» **Task directions**
Output the full material exactly as it appears here.
_____
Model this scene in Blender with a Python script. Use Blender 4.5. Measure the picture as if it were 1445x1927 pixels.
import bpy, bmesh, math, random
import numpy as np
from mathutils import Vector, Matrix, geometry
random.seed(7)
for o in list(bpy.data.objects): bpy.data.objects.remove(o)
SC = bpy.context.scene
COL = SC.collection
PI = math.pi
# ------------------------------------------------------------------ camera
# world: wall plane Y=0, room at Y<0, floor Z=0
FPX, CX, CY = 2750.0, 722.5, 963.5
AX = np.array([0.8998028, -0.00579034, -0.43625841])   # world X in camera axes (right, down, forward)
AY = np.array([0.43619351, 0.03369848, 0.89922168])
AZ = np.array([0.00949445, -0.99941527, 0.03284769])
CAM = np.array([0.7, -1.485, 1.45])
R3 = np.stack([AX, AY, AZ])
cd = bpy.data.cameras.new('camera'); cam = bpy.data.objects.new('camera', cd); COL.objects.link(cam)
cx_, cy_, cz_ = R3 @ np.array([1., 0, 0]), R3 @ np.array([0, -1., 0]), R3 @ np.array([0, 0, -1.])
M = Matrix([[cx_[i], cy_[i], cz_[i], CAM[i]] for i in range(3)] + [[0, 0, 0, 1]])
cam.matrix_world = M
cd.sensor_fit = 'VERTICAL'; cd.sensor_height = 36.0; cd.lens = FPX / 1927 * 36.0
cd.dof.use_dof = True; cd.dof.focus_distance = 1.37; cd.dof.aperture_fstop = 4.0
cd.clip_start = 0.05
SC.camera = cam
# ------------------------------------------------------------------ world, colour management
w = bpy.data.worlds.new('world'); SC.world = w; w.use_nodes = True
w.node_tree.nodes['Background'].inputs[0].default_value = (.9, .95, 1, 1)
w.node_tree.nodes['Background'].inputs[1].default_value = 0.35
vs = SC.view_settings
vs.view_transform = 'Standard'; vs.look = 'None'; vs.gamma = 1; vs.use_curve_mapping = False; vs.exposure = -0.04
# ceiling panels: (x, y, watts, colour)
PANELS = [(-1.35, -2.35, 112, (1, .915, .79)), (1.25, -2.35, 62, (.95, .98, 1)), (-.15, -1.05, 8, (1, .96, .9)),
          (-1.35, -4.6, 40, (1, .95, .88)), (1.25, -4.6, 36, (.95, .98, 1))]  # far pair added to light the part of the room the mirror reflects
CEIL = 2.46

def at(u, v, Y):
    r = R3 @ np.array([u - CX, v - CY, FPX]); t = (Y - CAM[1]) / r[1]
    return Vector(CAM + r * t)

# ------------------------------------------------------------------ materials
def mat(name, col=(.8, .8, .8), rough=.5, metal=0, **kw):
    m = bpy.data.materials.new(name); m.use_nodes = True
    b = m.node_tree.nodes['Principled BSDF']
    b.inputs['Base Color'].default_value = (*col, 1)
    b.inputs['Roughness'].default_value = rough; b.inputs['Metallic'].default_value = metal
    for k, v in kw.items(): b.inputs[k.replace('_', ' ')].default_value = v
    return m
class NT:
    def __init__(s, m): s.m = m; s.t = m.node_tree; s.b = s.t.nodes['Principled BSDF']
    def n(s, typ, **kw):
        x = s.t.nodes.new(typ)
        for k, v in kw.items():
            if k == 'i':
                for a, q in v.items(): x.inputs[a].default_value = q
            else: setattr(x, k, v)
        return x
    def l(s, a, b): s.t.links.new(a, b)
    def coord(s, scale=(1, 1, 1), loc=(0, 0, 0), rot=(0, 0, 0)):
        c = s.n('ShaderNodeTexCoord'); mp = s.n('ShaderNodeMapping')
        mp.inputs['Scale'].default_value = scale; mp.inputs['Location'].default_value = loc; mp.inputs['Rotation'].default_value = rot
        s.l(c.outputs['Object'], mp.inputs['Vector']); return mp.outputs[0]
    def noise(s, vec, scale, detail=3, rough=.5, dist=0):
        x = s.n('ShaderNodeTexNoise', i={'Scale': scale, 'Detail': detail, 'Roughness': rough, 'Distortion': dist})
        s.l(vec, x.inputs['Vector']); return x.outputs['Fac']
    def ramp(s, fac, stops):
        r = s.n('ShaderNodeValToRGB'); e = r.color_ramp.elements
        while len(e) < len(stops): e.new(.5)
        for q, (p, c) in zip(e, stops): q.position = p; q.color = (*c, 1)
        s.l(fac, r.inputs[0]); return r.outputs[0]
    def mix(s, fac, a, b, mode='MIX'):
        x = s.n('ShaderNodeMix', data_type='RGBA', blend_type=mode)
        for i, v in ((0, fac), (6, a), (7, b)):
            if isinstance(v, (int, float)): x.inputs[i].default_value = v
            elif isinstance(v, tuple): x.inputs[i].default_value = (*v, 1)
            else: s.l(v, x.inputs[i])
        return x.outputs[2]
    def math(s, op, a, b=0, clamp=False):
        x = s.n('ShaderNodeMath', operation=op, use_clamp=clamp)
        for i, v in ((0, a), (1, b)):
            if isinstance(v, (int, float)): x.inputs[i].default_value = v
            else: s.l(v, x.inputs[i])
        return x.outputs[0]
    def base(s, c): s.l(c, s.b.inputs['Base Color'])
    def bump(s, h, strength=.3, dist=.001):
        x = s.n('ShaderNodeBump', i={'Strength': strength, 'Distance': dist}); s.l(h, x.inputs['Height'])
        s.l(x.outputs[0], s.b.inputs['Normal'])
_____
» **The result**
Model this scene in Blender with a Python script. Use Blender 4.5. Measure the picture as if it were 1445x1927 pixels.
import bpy, bmesh, math, random
import numpy as np
from mathutils import Vector, Matrix, geometry
random.seed(7)
for o in list(bpy.data.objects): bpy.data.objects.remove(o)
SC = bpy.context.scene
COL = SC.collection
PI = math.pi
# ------------------------------------------------------------------ camera
# world: wall plane Y=0, room at Y<0, floor Z=0
FPX, CX, CY = 2750.0, 722.5, 963.5
AX = np.array([0.8998028, -0.00579034, -0.43625841])   # world X in camera axes (right, down, forward)
AY = np.array([0.43619351, 0.03369848, 0.89922168])
AZ = np.array([0.00949445, -0.99941527, 0.03284769])
CAM = np.array([0.7, -1.485, 1.45])
R3 = np.stack([AX, AY, AZ])
cd = bpy.data.cameras.new('camera'); cam = bpy.data.objects.new('camera', cd); COL.objects.link(cam)
cx_, cy_, cz_ = R3 @ np.array([1., 0, 0]), R3 @ np.array([0, -1., 0]), R3 @ np.array([0, 0, -1.])
M = Matrix([[cx_[i], cy_[i], cz_[i], CAM[i]] for i in range(3)] + [[0, 0, 0, 1]])
cam.matrix_world = M
cd.sensor_fit = 'VERTICAL'; cd.sensor_height = 36.0; cd.lens = FPX / 1927 * 36.0
cd.dof.use_dof = True; cd.dof.focus_distance = 1.37; cd.dof.aperture_fstop = 4.0
cd.clip_start = 0.05
SC.camera = cam
# ------------------------------------------------------------------ world, colour management
w = bpy.data.worlds.new('world'); SC.world = w; w.use_nodes = True
w.node_tree.nodes['Background'].inputs[0].default_value = (.9, .95, 1, 1)
w.node_tree.nodes['Background'].inputs[1].default_value = 0.35
vs = SC.view_settings
vs.view_transform = 'Standard'; vs.look = 'None'; vs.gamma = 1; vs.use_curve_mapping = False; vs.exposure = -0.04
# ceiling panels: (x, y, watts, colour)
PANELS = [(-1.35, -2.35, 112, (1, .915, .79)), (1.25, -2.35, 62, (.95, .98, 1)), (-.15, -1.05, 8, (1, .96, .9)),
          (-1.35, -4.6, 40, (1, .95, .88)), (1.25, -4.6, 36, (.95, .98, 1))]  # far pair added to light the part of the room the mirror reflects
CEIL = 2.46

def at(u, v, Y):
    r = R3 @ np.array([u - CX, v - CY, FPX]); t = (Y - CAM[1]) / r[1]
    return Vector(CAM + r * t)

# ------------------------------------------------------------------ materials
def mat(name, col=(.8, .8, .8), rough=.5, metal=0, **kw):
    m = bpy.data.materials.new(name); m.use_nodes = True
    b = m.node_tree.nodes['Principled BSDF']
    b.inputs['Base Color'].default_value = (*col, 1)
    b.inputs['Roughness'].default_value = rough; b.inputs['Metallic'].default_value = metal
    for k, v in kw.items(): b.inputs[k.replace('_', ' ')].default_value = v
    return m
class NT:
    def __init__(s, m): s.m = m; s.t = m.node_tree; s.b = s.t.nodes['Principled BSDF']
    def n(s, typ, **kw):
        x = s.t.nodes.new(typ)
        for k, v in kw.items():
            if k == 'i':
                for a, q in v.items(): x.inputs[a].default_value = q
            else: setattr(x, k, v)
        return x
    def l(s, a, b): s.t.links.new(a, b)
    def coord(s, scale=(1, 1, 1), loc=(0, 0, 0), rot=(0, 0, 0)):
        c = s.n('ShaderNodeTexCoord'); mp = s.n('ShaderNodeMapping')
        mp.inputs['Scale'].default_value = scale; mp.inputs['Location'].default_value = loc; mp.inputs['Rotation'].default_value = rot
        s.l(c.outputs['Object'], mp.inputs['Vector']); return mp.outputs[0]
    def noise(s, vec, scale, detail=3, rough=.5, dist=0):
        x = s.n('ShaderNodeTexNoise', i={'Scale': scale, 'Detail': detail, 'Roughness': rough, 'Distortion': dist})
        s.l(vec, x.inputs['Vector']); return x.outputs['Fac']
    def ramp(s, fac, stops):
        r = s.n('ShaderNodeValToRGB'); e = r.color_ramp.elements
        while len(e) < len(stops): e.new(.5)
        for q, (p, c) in zip(e, stops): q.position = p; q.color = (*c, 1)
        s.l(fac, r.inputs[0]); return r.outputs[0]
    def mix(s, fac, a, b, mode='MIX'):
        x = s.n('ShaderNodeMix', data_type='RGBA', blend_type=mode)
        for i, v in ((0, fac), (6, a), (7, b)):
            if isinstance(v, (int, float)): x.inputs[i].default_value = v
            elif isinstance(v, tuple): x.inputs[i].default_value = (*v, 1)
            else: s.l(v, x.inputs[i])
        return x.outputs[2]
    def math(s, op, a, b=0, clamp=False):
        x = s.n('ShaderNodeMath', operation=op, use_clamp=clamp)
        for i, v in ((0, a), (1, b)):
            if isinstance(v, (int, float)): x.inputs[i].default_value = v
            else: s.l(v, x.inputs[i])
        return x.outputs[0]
    def base(s, c): s.l(c, s.b.inputs['Base Color'])
    def bump(s, h, strength=.3, dist=.001):
        x = s.n('ShaderNodeBump', i={'Strength': strength, 'Distance': dist}); s.l(h, x.inputs['Height'])
        s.l(x.outputs[0], s.b.inputs['Normal'])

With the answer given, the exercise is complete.